November 16, 2012

Retaliation

Apparently they're about to have another election in Israel.

Here's just yer basic blindingly obvious summary:
First, they find a pretext.

In this case, that was an anti-tank rocket fired from the Palestinian resistance at an Israeli jeep on November 10, which Israel and its apologists in the US media described as the initial provocation in the latest round of hostilities.

We know, for three reasons, that this is a lie.

The first is because we read the news. We know that the occupying forces encircling the Gaza Strip murdered a mentally unfit man approaching the border fence on November 4... And we know that on November 8 Israeli forces shot at Ahmed Younis Khader Abu Daqqa, who was playing soccer with his friends 1500 meters from an Israeli military post when a gunman put a bullet through his abdomen. He died soon after. Ahmed was 13.

The second reason we know that this is a lie is because the assault occurred after a 24 hour lull in the violence, induced by an Egyptian-brokered truce. ... Israel... shatter[ed] the truce with the November 14 assassination of senior Hamas military leader Ahmed Jubari, continuing a long-standing Israeli pattern of deploying targeted killings ... to break cease-fires and ramp up the cycle of violence at strategically opportune junctures.

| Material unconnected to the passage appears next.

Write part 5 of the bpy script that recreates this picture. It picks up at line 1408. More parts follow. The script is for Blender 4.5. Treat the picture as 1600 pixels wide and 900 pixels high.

The third reason any explanation involving the word “retaliation” is a lie is because the category of Israeli “retaliation” does not exist. The occupation is constant terror, and it is what breeds the Palestinian violence Israeli leaders can adduce as a retroactive justification for the policies they pursue in purported pursuit of the chimera of “security.”
Max Ajl at Jacobin. I might, to get technical, prefer the term siege to occupation in relation to Gaza, but the point still holds. Media dissemblers might wish to explain how the Israelis can "retaliate" against anything, as by definition a military siege remains the opening act of aggression between combatants until such time as it is lifted.